I don’t know if that makes much sense, and realise it may sound vague or obvious given that I’m a human and you’re a human and we are so intrinsically defined by our humanity that it needn’t be mentioned or even considered in day-to-day conversations. One of my biggest writing inspirations is David Foster Wallace.  whose piece ‘This is Water’ explores the concept of two fish swimming along and one turns to the other and asks ‘how’s the water?’ to which the second fish replies ‘what is water?’ – I guess I’m touching on that same idea here.

But anyways, I feel like our human values, our ethics, and our beliefs – the parts of ourselves that go much deeper than the personal aesthetics we present on the surface – are becoming too complex and difficult to express in a world increasingly geared towards automation and cultures of scrolling, sharing, and easily digesting a constant stream of short-form content that exists to be liked. So when I find someone who manages to express the obvious in a way that makes it seem not necessarily beautiful or nice, but I guess completely sincere and filled with a truth that is now scarce, I really become quite obsessed and buy all of their books/ find every painting or drawing they’ve ever done/ scour out every interview they’re a part of on YouTube. The main people are probably David Foster Wallace, Miranda July, Kate Tempest, Louise Bourgeois, Maria Lassnig, Jesse Darling, Noah Baumbach, Damien Rice, and The National, and most recently I’ve been reading and enjoying Kurt Vonnegut’s novels.

Ellie Hoskins

How it began…
I started to really enjoy art and to take it seriously during school, particularly at GCSE level and my passion then grew exponentially through A-levels, foundation, and finally my bachelors degree in Fine Art. The period following my graduation has been shaky to say the least. I’ve continued to make things, images mostly, but that’s not to say that I’ve particularly enjoyed it. I’ve found it incredibly difficult to work without the structure, validation, and gratification that up until now had been provided by education and the world of academia.

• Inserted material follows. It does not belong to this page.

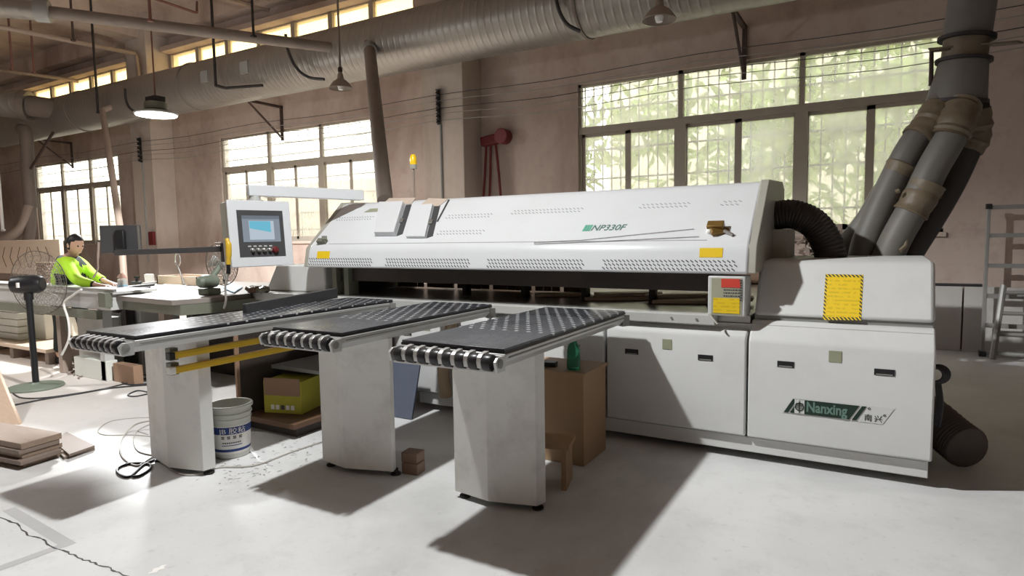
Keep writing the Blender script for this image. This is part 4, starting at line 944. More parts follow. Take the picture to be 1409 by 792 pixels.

That’s where my passion started and now that it’s gone I find myself wondering what the fuck the point is. I’m reminded of the communities I grew up in, the town filled with people of which only a tiny minority have stepped foot in a contemporary gallery, let alone cared about what you might find in one. You go from being surrounded by a world, or a bubble within a world, that tells you there is intense and important meaning to be found in certain objects and that they ought to be celebrated. Then you leave the bubble and realise meaning is arbitrary and the majority of the world is not only indifferent to what you feel passionately about, but in many cases it is actually hateful and spiteful of it. Of this bubble in which unmade beds and scribbles that their kids could have done is valued above the average salary of someone working a job they hate in order to survive. I guess what I’m trying to say is that I feel slightly conned, and that I need to start again, to learn to walk again without the crutches of education so that I can properly figure out how to hone in on these urges to create and how to do so in a way that is sustainable. Not in terms of money but in terms of sustaining some sort of mental spirit that is capable of a sort of inner catharsis. I’m going totally off track here.

Ellie Hoskins

My favourite thing about it is…
I really love the feeling of flow. I spend so much time worrying about my use of time and think most people will have experienced days in which the passing of seconds and minutes and hours becomes sort of painful to endure. So yeah, I think flow is the opposite of this feeling and achieving it can feel like the weight of the world, or at least the weight of our temporal experience of the world, has been lifted. Most people now will probably have little experience of the flow state and be more familiar with hyper focus, like when you’re binge watching Netflix and find ten hours has passed without you losing focus, but you tend to exit those sorts of states feeling like you’re a completely moronic and useless waste of space, rather than feeling gratified and generally uplifted, as you do when you’ve been lost in the act of flow. I tend to achieve this when I’m painting or drawing or reading.

Ellie Hoskins

The main challenge of it is…
Being able to focus can be hard. I’m writing this straight after waking up because I find it’s easier to achieve things before the rest of the world has woken up. It’s also easier when you haven’t been staring at your phone for hours. That’s another huge challenge of any sort of attempt at creativity – having total access to a world of other creatives doing what you’re trying to do but doing it better and more often. It really is debilitating at times and you can feel what was once an intrinsic need to create becoming a futile pursuit of extrinsic values like popularity and financial success. I often think about deleting Instagram in the hopes of squashing these external pressures but it’s stupidly difficult to let go of. Oh, and of course there’s always the struggle of existing in a world that seems to get more frightening by the day. Whether it’s the political climate, climate change, or the awfulness that is hyper capitalism, there is always something much larger than yourself that makes the act of creation seem futile and pointless. Insulting, even. I don’t know.

Ellie Hoskins

Next up I’m thinking about…
I really want to try to write something. I’m not sure what. Maybe a short story or an essay. I’ve been saying this for a while though and I still haven’t written more than a single sentence at a time. I become a perfectionist and get incredibly scared of writing something that might not be brilliant and the odds are, given that I never practice, whatever I write will not be brilliant. So at the minute I’m focusing on reading a lot in the hopes that I can learn something from the books that have an effect on me. The problem is that I only read books by people whose talent is incredible, out of this world, seemingly impossible to ever touch upon. So now I’ve got to try and overcome this feeling that the best has been done, and any attempt at writing something as good as, or better than that, will be a painful and pointless exercise.